300

This has been sat in my drafts folder for ages, so I’ve updated and published it today to continue my current theme of kit reviews and thoughts. Below is a photo of 4 of my Figure-of-8 descenders from the Peak Instruction kit store. 2 have had a maximum of a dozen abseils, the other 2 have had a recorded 300 abseils in 3 sessions over the last few months.

There are two pairs of identical 8’s here, one by DMM and one by CAMP, one of each has been used 300 times and one used only a dozen times.
The wear grooves you can see are not just through the red anodisation but are distinct enough for me to place a finger nail into, almost matching the contour of it perfectly.
The other wear around the outside of the larger ring is scratching caused from the 8’s being pulled up the abseil back to the top for the next abseiler.

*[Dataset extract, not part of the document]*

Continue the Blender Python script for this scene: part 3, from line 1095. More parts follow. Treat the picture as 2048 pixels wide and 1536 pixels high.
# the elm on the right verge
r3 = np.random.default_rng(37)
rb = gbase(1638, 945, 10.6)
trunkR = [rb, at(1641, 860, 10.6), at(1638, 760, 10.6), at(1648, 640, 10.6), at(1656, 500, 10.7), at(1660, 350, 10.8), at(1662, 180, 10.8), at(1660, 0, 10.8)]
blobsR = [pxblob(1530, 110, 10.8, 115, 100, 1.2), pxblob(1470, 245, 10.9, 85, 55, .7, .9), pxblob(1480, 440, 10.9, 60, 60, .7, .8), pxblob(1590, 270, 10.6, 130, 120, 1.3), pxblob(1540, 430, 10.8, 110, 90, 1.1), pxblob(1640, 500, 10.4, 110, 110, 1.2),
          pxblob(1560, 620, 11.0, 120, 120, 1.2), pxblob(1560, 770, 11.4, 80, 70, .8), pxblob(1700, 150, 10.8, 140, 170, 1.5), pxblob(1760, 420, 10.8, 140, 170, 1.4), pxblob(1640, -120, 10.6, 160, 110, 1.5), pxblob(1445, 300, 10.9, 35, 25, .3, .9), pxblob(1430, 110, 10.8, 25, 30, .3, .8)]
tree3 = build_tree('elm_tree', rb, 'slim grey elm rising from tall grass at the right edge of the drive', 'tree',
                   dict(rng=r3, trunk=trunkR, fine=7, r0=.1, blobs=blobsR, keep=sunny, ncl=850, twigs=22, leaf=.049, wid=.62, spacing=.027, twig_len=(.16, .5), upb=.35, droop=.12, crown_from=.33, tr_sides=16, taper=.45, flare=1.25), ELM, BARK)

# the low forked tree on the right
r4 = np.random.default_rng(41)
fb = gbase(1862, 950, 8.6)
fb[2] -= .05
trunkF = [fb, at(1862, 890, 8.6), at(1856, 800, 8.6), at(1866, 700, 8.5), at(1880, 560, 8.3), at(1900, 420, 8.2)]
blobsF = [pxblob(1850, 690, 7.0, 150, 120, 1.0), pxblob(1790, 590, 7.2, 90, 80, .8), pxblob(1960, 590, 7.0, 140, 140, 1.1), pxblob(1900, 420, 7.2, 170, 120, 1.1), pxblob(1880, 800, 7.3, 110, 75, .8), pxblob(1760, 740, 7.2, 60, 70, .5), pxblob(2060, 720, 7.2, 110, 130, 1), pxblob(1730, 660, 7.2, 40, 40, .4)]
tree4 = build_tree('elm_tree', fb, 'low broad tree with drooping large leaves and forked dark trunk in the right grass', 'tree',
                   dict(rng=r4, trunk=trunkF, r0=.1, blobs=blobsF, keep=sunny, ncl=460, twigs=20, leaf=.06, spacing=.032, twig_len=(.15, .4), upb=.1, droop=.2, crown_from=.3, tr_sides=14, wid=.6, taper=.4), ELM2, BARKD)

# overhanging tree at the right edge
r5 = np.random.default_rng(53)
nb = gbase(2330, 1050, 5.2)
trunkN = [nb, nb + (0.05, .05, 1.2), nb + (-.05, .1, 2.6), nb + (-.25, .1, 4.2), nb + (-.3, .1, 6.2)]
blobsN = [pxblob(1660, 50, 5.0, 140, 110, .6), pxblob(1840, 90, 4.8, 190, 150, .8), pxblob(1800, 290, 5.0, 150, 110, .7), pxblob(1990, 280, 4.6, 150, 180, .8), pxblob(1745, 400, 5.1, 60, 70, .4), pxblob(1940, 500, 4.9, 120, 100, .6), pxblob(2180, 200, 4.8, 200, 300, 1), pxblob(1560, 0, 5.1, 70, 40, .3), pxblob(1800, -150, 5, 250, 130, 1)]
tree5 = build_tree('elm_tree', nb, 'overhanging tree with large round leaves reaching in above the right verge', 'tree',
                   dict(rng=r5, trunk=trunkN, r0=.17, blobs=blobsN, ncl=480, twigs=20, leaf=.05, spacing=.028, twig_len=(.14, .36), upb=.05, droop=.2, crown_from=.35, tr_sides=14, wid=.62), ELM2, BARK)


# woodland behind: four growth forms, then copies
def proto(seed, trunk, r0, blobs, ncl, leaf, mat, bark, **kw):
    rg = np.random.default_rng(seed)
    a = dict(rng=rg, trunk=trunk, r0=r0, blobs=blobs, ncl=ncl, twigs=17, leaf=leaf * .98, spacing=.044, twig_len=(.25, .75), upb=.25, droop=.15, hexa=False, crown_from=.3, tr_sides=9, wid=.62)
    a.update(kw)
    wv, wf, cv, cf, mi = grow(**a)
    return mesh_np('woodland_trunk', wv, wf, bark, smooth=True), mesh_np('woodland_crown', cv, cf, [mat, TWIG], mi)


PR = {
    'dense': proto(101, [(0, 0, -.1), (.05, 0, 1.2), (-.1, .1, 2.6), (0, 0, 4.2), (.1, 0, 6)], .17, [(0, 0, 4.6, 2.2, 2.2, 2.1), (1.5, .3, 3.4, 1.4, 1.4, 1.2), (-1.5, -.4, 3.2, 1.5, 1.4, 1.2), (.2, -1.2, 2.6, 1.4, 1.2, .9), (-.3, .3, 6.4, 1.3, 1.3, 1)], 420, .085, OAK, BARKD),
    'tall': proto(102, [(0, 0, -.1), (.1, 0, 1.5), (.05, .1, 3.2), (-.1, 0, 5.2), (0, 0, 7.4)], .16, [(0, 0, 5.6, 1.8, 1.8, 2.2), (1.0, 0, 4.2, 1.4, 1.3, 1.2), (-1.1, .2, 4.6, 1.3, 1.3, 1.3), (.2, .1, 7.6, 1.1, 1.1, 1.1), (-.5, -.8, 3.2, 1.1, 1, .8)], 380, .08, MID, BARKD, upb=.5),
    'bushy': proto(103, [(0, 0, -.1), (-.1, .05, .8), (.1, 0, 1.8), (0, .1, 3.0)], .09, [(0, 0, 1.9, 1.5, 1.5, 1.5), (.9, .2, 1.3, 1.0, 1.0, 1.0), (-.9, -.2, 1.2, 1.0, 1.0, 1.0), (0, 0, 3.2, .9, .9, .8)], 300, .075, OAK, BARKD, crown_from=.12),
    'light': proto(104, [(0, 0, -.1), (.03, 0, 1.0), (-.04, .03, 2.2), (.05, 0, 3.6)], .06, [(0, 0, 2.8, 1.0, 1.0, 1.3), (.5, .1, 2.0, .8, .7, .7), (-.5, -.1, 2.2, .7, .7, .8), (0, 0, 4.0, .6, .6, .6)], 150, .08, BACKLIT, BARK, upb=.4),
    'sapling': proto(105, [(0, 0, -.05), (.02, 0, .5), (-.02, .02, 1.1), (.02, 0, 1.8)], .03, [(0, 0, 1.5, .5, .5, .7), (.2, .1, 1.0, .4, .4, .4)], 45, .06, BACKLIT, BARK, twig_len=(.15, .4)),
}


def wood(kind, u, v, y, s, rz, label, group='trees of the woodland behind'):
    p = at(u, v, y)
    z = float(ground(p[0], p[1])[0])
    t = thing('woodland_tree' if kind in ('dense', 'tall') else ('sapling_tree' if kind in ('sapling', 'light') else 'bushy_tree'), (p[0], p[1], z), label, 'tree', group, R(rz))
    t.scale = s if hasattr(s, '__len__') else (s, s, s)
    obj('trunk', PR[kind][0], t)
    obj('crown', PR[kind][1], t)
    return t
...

I have 2 observations on this:

Pulling the 8’s back up the crag to reset the system has dramatically impacted the lifespan and appearance of the descenders. I have been monitoring these for burrs or other sharp edges and will bin as soon as they inevitably appear.
If possible, have plenty of 8’s so the clients can walk them back to the top, which is not something I’ve been practically able to do at Tegg’s Nose quarry where they have been used.

Secondly, the quality, age, cleanliness and suppleness of the ropes you use for abseiling on is a factor in the wear. The 1st 100 abseils I used nearly new Mammut Performance 10mm static in the dry and the wear was only just becoming noticeable to the touch. The second 100 abseils I used a shorter, but older & stiffer Mammut rope. It was a wet day and the rope soon became dotted with sand and grit. This day caused almost all of the main wear on the rope contact surfaces. The 3rd set of 100 abseils was done on a nice supple Beal 9mm and I could not really tell any difference between the state of the 8’s before or after the day despite it being a wet day and some grit getting onto the ropes.

I have concluded that I shall now try to have clients walk the descenders back to the top at crag/quarry abseils to reduce the scratching on the outer surfaces. I may need to have a few more descenders available but that is probably cheaper in the long run.
I’ll also be sticking with my nice supple 9mm Beal ropes, making sure they stay clear and grit free in use as much as possible. The added advantage of 9mm is that most clients will get a smoother abseil over 10mm stiff rope and I can always use a higher friction descender, like a DMM Anka, for heavier clients.

One final observation: CAMP use a slightly softer alloy on their 8’s than DMM do. The wear difference, although not huge, is still noticeable.